Digicel warned late last year that public unrest and economic disruption in Haiti would mean earnings in that market would slump by as much as two-thirds in the second half of its financial year to March. The earnings have been projected in the range of US$25 million to US$35 million. This would reduce the group’s full-year earnings before interest, tax, depreciation and amortisation to about US$700 million.

The reality on the ground increases the risk of Digicel entering a comprehensive debt restructuring, especially with cash flow falling precipitously. The restructuring is also complicated by the fact that global interest rates are rising, especially in the US junk bond market where Digicel seeks most of its debt funding.

The Haitian gourde has continued to depreciate in 2023. Fitch forecasts DGHL’s consolidated net leverage around 8.0x in fiscal year-end 2024, considering proforma debt of US$4.5 billion, cash declining to less than US$300 million from close to US$500 million as of September 2022, and operating EBITDA of around US$550 million in fiscal year-end 2024 from US$580 million in fiscal year-end 2022.
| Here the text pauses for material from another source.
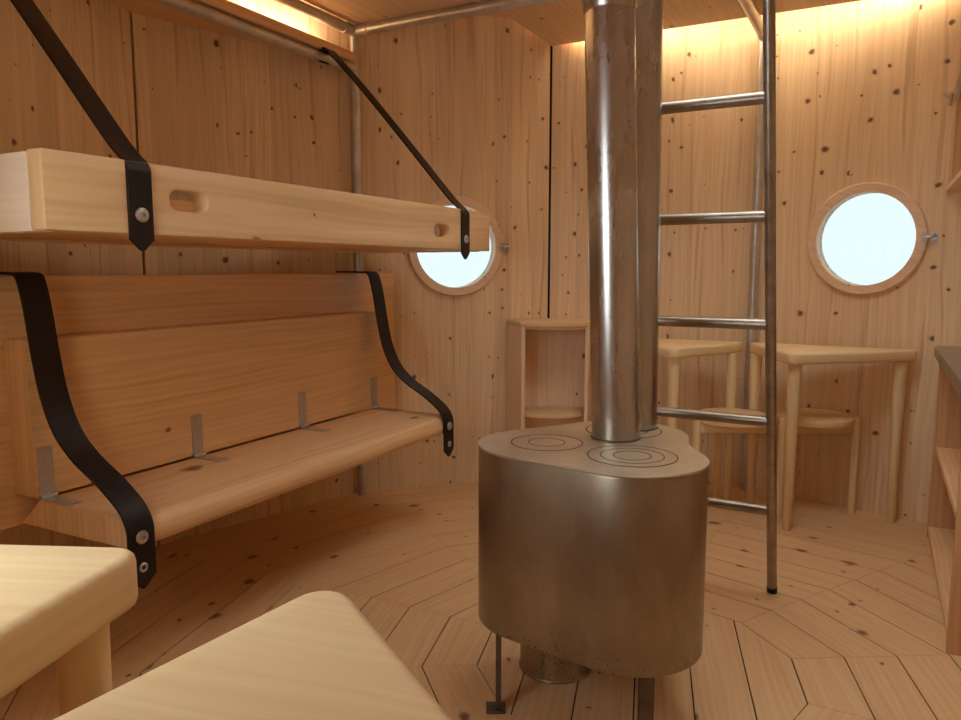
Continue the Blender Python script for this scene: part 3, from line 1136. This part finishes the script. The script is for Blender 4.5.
def make_stool(loc, rz, label, zs=0.412):
    t = thing('stool', label, 'stool', loc, rz, 'round three-legged stools')
    link('seat', lathe([(0, zs), (0.140, zs), (0.147, zs - 0.004), (0.150, zs - 0.012), (0.146, zs - 0.028), (0.140, zs - 0.032), (0, zs - 0.032)], 48), M['table'], t, grain=(1, 0.2, 0))
    lp = [(0.160 * math.cos(R_(a)), 0.160 * math.sin(R_(a))) for a in (-10, 95, 200)]
    for x, y in lp:
        link('leg', tube([(x, y, 0), (x, y, zs - 0.010), (x, y, zs - 0.004)], [0.0140, 0.0165, 0.012], 16), M['table'], t, grain=(0, 0, 1))
    for i in range(3):
        a, b = Vector(lp[i]), Vector(lp[(i + 1) % 3])
        d = (b - a).normalized()
        n = Vector((-d.y, d.x)) * 0.009
        a, b = a + d * 0.012, b - d * 0.012
        link('apron', prism([tuple(a - n), tuple(b - n), tuple(b + n), tuple(a + n)], zs - 0.070, zs - 0.0325), M['table'], t, grain=(d.x, d.y, 0), bevel=0.002, bseg=1)
    return t


st1 = make_stool((1.375, 3.060, 0), 0.0, 'round stool under the table right of the ladder')
st2 = copy_thing(st1, (1.038, 3.070, 0), R_(-5), 'round stool under the table half hidden behind the ladder')

# ------------------------------------------------------------------ counter on the right
kf = lambda D, t, z: Vector((CX - D * NB.x + t * TB.x, CY - D * NB.y + t * TB.y, z))
kc = thing('kitchen_counter', 'open wooden counter with steel worktop and shelf at the right edge', 'counter', kf(0.9, 0.95, 0))
ko = kc.location
KT0, KT1 = 0.42, 1.43
kbox = lambda d0, d1, t0, t1, z0, z1: box(d0, d1, t0, t1, z0, z1, kf)
link('worktop', kbox(0.702, 1.25, KT0 - 0.01, KT1 + 0.04, 0.677, 0.7165), M['bench'], kc, grain=TG, bevel=0.002, bseg=1, off=ko)
sb = bmesh.new()
add_box(sb, 0.6985, 1.25, KT0 - 0.01, KT1 + 0.03, 0.717, 0.7205, kf)
add_box(sb, 0.6985, 0.7015, KT0 - 0.01, KT1 + 0.03, 0.684, 0.717, kf)
link('steel_sheet', sb, M['inox'], kc, off=ko)
link('side_panel', kbox(0.715, 1.24, KT1 - 0.03, KT1, 0.0, 0.6765), M['larch'], kc, grain=(0, 0, 1), bevel=0.002, bseg=1, off=ko)
link('side_panel', kbox(0.712, 1.24, KT0, KT0 + 0.03, 0.0, 0.6765), M['larch'], kc, grain=(0, 0, 1), bevel=0.003, bseg=2, off=ko)
link('shelf', kbox(0.722, 1.22, KT0 + 0.0305, KT1 - 0.0305, 0.325, 0.350), M['bench'], kc, grain=TG, bevel=0.002, bseg=1, off=ko)
link('base_board', kbox(0.715, 1.22, KT0 + 0.0305, KT1 - 0.0305, 0.02, 0.045), M['bench'], kc, grain=TG, bevel=0.002, bseg=1, off=ko)
link('back_panel', kbox(1.221, 1.24, KT0 + 0.0305, KT1 - 0.0305, 0.0, 0.6765), M['larch'], kc, grain=TG, off=ko)

# ------------------------------------------------------------------ wall shelf over the counter
ws = thing('wall_shelf', 'wooden wall shelf with upright board at the right edge above the counter', 'shelf', kf(0.9, 1.5, 1.3))
wo = ws.location
link('upright_board', kbox(0.72, 0.90, 1.545, 1.570, 1.31, 2.12), M['larch'], ws, grain=(0, 0, 1), bevel=0.002, bseg=1, off=wo)
link('shelf_board', kbox(0.705, 1.10, 0.60, 1.570, 1.290, 1.3095), M['pale'], ws, grain=TG, bevel=0.002, bseg=1, off=wo)
link('brace_rod', tube([kf(0.715, 1.53, 1.62), kf(0.75, 1.25, 2.02)], 0.009, 12), M['galv'], ws, off=wo)
hk = bmesh.new()
add_tube(hk, [kf(0.715, 1.545, 1.63), kf(0.69, 1.54, 1.635), kf(0.675, 1.535, 1.65)], 0.006, 8)
add_tube(hk, [kf(0.70, 1.56, 1.61), kf(0.70, 1.51, 1.645)], 0.007, 8)
link('hook', hk, M['zinc'], ws, off=wo)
The company, which operates in 25 markets across the Caribbean and Central America after selling its Pacific unit last year, convinced holders of $3 billion of bonds in early 2019 to postpone getting their money back by two years. However, that accord was struck well in advance of the original bonds’ scheduled maturity dates in 2020 and 2022, respectively.

Digicel subsequently moved in early 2020 to impose US$1.6 billion of debt write-offs on bondholders, arguing they would have fared much worse in the event of a liquidation of the over-indebted company at the time. However, holders of the March 2023 bonds refused to share the losses at the time of that debt restructuring. The company had managed to chip US$1.2 billion off its debt pile last year with initial proceeds from the sale of its Pacific unit in July.

Fitch Ratings on Wednesday downgraded the Long-Term Issuer Default Rating (IDR) of Digicel Group Holdings Limited (DGHL) to ‘CC’ from ‘CCC-‘.